:: EXERCISE DIRECTIONS ::
Output every entry exactly as written, skipping any pictures.

● ● ● ● ●

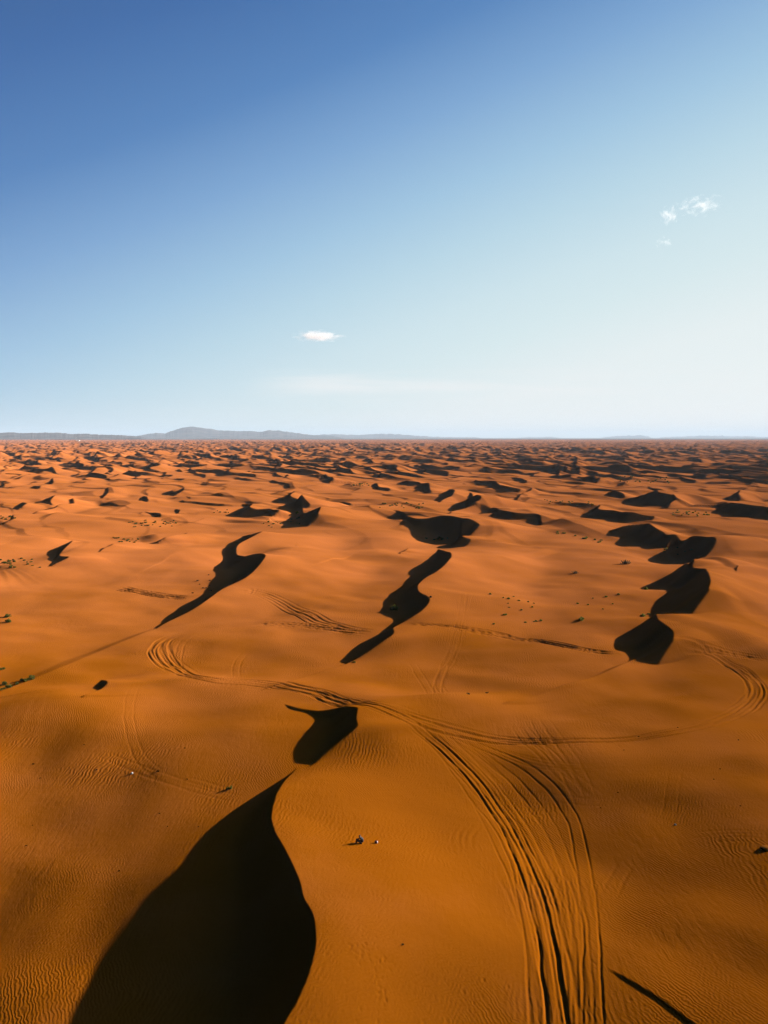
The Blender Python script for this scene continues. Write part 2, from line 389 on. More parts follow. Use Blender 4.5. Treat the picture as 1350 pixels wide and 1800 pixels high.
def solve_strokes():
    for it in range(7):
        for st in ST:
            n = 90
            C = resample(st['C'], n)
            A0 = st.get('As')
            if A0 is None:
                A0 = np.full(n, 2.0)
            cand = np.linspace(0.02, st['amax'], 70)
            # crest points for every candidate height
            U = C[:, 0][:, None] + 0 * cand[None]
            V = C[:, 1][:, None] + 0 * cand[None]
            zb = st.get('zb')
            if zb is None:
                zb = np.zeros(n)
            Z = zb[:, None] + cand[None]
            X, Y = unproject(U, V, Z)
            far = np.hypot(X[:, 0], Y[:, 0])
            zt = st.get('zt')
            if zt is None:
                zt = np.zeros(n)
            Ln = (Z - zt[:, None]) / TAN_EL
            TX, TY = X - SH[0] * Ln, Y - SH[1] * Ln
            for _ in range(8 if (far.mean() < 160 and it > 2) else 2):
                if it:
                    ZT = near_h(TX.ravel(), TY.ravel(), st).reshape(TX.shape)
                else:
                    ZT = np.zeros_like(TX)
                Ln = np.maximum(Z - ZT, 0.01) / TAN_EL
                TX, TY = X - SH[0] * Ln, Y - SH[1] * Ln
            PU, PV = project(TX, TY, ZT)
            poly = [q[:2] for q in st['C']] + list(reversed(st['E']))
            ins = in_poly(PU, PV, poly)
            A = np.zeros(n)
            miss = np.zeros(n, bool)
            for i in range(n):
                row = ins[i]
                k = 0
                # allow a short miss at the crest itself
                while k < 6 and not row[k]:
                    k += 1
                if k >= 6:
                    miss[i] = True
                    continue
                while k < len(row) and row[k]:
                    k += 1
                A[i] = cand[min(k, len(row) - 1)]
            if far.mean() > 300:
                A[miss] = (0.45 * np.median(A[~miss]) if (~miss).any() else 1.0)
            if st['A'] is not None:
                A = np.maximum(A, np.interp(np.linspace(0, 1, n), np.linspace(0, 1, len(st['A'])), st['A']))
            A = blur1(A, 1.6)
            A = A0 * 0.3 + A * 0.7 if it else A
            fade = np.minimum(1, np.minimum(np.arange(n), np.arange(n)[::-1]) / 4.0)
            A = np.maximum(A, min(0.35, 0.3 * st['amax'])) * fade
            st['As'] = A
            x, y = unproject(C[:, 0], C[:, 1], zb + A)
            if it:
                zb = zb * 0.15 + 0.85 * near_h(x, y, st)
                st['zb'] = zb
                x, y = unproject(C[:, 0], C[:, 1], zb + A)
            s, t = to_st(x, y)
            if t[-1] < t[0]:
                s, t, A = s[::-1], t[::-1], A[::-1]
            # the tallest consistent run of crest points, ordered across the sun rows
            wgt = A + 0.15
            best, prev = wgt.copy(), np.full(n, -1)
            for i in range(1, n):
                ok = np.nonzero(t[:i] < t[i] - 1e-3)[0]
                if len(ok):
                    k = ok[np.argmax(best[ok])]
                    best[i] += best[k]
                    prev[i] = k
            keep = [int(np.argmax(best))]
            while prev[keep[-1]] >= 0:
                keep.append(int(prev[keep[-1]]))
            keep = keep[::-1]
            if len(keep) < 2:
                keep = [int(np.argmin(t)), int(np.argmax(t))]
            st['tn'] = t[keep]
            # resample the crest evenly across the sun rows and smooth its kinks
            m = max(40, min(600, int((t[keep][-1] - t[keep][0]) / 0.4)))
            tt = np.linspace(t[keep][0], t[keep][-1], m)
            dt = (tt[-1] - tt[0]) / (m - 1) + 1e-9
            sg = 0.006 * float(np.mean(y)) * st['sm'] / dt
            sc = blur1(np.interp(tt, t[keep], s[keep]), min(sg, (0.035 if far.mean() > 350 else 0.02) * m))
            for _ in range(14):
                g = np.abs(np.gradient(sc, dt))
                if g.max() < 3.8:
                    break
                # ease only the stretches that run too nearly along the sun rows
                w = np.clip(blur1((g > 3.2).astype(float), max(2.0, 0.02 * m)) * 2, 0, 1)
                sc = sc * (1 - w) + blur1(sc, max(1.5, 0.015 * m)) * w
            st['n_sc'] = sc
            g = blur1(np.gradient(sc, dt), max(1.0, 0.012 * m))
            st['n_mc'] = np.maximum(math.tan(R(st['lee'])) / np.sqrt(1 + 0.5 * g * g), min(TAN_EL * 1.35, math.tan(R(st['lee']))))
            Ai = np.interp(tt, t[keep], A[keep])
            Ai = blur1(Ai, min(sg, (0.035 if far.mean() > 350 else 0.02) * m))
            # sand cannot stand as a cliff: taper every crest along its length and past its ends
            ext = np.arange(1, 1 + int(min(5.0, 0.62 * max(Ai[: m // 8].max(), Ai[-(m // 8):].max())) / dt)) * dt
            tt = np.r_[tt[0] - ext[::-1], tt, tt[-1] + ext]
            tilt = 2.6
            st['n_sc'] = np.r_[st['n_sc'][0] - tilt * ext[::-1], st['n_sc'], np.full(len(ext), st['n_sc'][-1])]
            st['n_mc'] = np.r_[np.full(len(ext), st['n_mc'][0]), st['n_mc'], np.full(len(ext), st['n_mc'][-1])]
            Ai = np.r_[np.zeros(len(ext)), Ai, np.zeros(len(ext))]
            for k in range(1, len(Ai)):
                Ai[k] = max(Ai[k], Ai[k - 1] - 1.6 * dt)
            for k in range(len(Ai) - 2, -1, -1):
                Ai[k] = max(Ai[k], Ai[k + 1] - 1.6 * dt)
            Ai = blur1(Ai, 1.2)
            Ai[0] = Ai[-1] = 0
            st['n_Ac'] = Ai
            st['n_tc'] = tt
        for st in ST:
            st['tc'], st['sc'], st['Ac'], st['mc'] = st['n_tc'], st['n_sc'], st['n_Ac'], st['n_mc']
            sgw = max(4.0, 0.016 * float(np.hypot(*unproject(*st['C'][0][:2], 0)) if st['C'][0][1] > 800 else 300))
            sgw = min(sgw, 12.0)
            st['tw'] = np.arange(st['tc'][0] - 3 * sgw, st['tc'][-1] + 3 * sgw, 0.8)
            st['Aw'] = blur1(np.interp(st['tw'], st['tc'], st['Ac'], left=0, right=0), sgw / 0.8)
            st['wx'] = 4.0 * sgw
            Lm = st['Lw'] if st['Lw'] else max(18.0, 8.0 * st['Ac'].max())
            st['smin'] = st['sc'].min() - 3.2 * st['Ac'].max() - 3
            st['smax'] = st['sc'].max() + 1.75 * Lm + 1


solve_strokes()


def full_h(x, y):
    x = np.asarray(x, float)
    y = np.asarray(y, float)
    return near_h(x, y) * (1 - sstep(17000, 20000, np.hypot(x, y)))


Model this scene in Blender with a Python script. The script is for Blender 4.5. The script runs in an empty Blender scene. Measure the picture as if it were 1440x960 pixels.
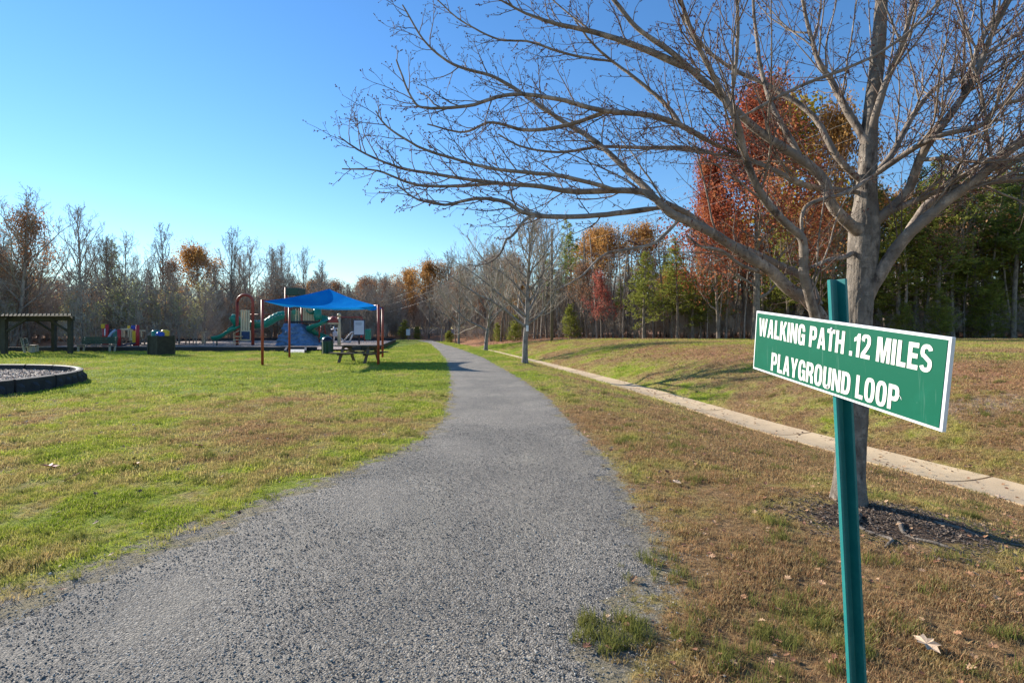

● ● ● ● ●

:: WRITTEN RESPONSE ::
The Blender Python script for this scene continues. Write part 2, from line 389 on. More parts follow. Use Blender 4.5. Treat the picture as 1350 pixels wide and 1800 pixels high.
def solve_strokes():
    for it in range(7):
        for st in ST:
            n = 90
            C = resample(st['C'], n)
            A0 = st.get('As')
            if A0 is None:
                A0 = np.full(n, 2.0)
            cand = np.linspace(0.02, st['amax'], 70)
            # crest points for every candidate height
            U = C[:, 0][:, None] + 0 * cand[None]
            V = C[:, 1][:, None] + 0 * cand[None]
            zb = st.get('zb')
            if zb is None:
                zb = np.zeros(n)
            Z = zb[:, None] + cand[None]
            X, Y = unproject(U, V, Z)
            far = np.hypot(X[:, 0], Y[:, 0])
            zt = st.get('zt')
            if zt is None:
                zt = np.zeros(n)
            Ln = (Z - zt[:, None]) / TAN_EL
            TX, TY = X - SH[0] * Ln, Y - SH[1] * Ln
            for _ in range(8 if (far.mean() < 160 and it > 2) else 2):
                if it:
                    ZT = near_h(TX.ravel(), TY.ravel(), st).reshape(TX.shape)
                else:
                    ZT = np.zeros_like(TX)
                Ln = np.maximum(Z - ZT, 0.01) / TAN_EL
                TX, TY = X - SH[0] * Ln, Y - SH[1] * Ln
            PU, PV = project(TX, TY, ZT)
            poly = [q[:2] for q in st['C']] + list(reversed(st['E']))
            ins = in_poly(PU, PV, poly)
            A = np.zeros(n)
            miss = np.zeros(n, bool)
            for i in range(n):
                row = ins[i]
                k = 0
                # allow a short miss at the crest itself
                while k < 6 and not row[k]:
                    k += 1
                if k >= 6:
                    miss[i] = True
                    continue
                while k < len(row) and row[k]:
                    k += 1
                A[i] = cand[min(k, len(row) - 1)]
            if far.mean() > 300:
                A[miss] = (0.45 * np.median(A[~miss]) if (~miss).any() else 1.0)
            if st['A'] is not None:
                A = np.maximum(A, np.interp(np.linspace(0, 1, n), np.linspace(0, 1, len(st['A'])), st['A']))
            A = blur1(A, 1.6)
            A = A0 * 0.3 + A * 0.7 if it else A
            fade = np.minimum(1, np.minimum(np.arange(n), np.arange(n)[::-1]) / 4.0)
            A = np.maximum(A, min(0.35, 0.3 * st['amax'])) * fade
            st['As'] = A
            x, y = unproject(C[:, 0], C[:, 1], zb + A)
            if it:
                zb = zb * 0.15 + 0.85 * near_h(x, y, st)
                st['zb'] = zb
                x, y = unproject(C[:, 0], C[:, 1], zb + A)
            s, t = to_st(x, y)
            if t[-1] < t[0]:
                s, t, A = s[::-1], t[::-1], A[::-1]
            # the tallest consistent run of crest points, ordered across the sun rows
            wgt = A + 0.15
            best, prev = wgt.copy(), np.full(n, -1)
            for i in range(1, n):
                ok = np.nonzero(t[:i] < t[i] - 1e-3)[0]
                if len(ok):
                    k = ok[np.argmax(best[ok])]
                    best[i] += best[k]
                    prev[i] = k
            keep = [int(np.argmax(best))]
            while prev[keep[-1]] >= 0:
                keep.append(int(prev[keep[-1]]))
            keep = keep[::-1]
            if len(keep) < 2:
                keep = [int(np.argmin(t)), int(np.argmax(t))]
            st['tn'] = t[keep]
            # resample the crest evenly across the sun rows and smooth its kinks
            m = max(40, min(600, int((t[keep][-1] - t[keep][0]) / 0.4)))
            tt = np.linspace(t[keep][0], t[keep][-1], m)
            dt = (tt[-1] - tt[0]) / (m - 1) + 1e-9
            sg = 0.006 * float(np.mean(y)) * st['sm'] / dt
            sc = blur1(np.interp(tt, t[keep], s[keep]), min(sg, (0.035 if far.mean() > 350 else 0.02) * m))
            for _ in range(14):
                g = np.abs(np.gradient(sc, dt))
                if g.max() < 3.8:
                    break
                # ease only the stretches that run too nearly along the sun rows
                w = np.clip(blur1((g > 3.2).astype(float), max(2.0, 0.02 * m)) * 2, 0, 1)
                sc = sc * (1 - w) + blur1(sc, max(1.5, 0.015 * m)) * w
            st['n_sc'] = sc
            g = blur1(np.gradient(sc, dt), max(1.0, 0.012 * m))
            st['n_mc'] = np.maximum(math.tan(R(st['lee'])) / np.sqrt(1 + 0.5 * g * g), min(TAN_EL * 1.35, math.tan(R(st['lee']))))
            Ai = np.interp(tt, t[keep], A[keep])
            Ai = blur1(Ai, min(sg, (0.035 if far.mean() > 350 else 0.02) * m))
            # sand cannot stand as a cliff: taper every crest along its length and past its ends
            ext = np.arange(1, 1 + int(min(5.0, 0.62 * max(Ai[: m // 8].max(), Ai[-(m // 8):].max())) / dt)) * dt
            tt = np.r_[tt[0] - ext[::-1], tt, tt[-1] + ext]
            tilt = 2.6
            st['n_sc'] = np.r_[st['n_sc'][0] - tilt * ext[::-1], st['n_sc'], np.full(len(ext), st['n_sc'][-1])]
            st['n_mc'] = np.r_[np.full(len(ext), st['n_mc'][0]), st['n_mc'], np.full(len(ext), st['n_mc'][-1])]
            Ai = np.r_[np.zeros(len(ext)), Ai, np.zeros(len(ext))]
            for k in range(1, len(Ai)):
                Ai[k] = max(Ai[k], Ai[k - 1] - 1.6 * dt)
            for k in range(len(Ai) - 2, -1, -1):
                Ai[k] = max(Ai[k], Ai[k + 1] - 1.6 * dt)
            Ai = blur1(Ai, 1.2)
            Ai[0] = Ai[-1] = 0
            st['n_Ac'] = Ai
            st['n_tc'] = tt
        for st in ST:
            st['tc'], st['sc'], st['Ac'], st['mc'] = st['n_tc'], st['n_sc'], st['n_Ac'], st['n_mc']
            sgw = max(4.0, 0.016 * float(np.hypot(*unproject(*st['C'][0][:2], 0)) if st['C'][0][1] > 800 else 300))
            sgw = min(sgw, 12.0)
            st['tw'] = np.arange(st['tc'][0] - 3 * sgw, st['tc'][-1] + 3 * sgw, 0.8)
            st['Aw'] = blur1(np.interp(st['tw'], st['tc'], st['Ac'], left=0, right=0), sgw / 0.8)
            st['wx'] = 4.0 * sgw
            Lm = st['Lw'] if st['Lw'] else max(18.0, 8.0 * st['Ac'].max())
            st['smin'] = st['sc'].min() - 3.2 * st['Ac'].max() - 3
            st['smax'] = st['sc'].max() + 1.75 * Lm + 1


solve_strokes()


def full_h(x, y):
    x = np.asarray(x, float)
    y = np.asarray(y, float)
    return near_h(x, y) * (1 - sstep(17000, 20000, np.hypot(x, y)))


Model this scene in Blender with a Python script. The script is for Blender 4.5. The script runs in an empty Blender scene. Measure the picture as if it were 1440x960 pixels.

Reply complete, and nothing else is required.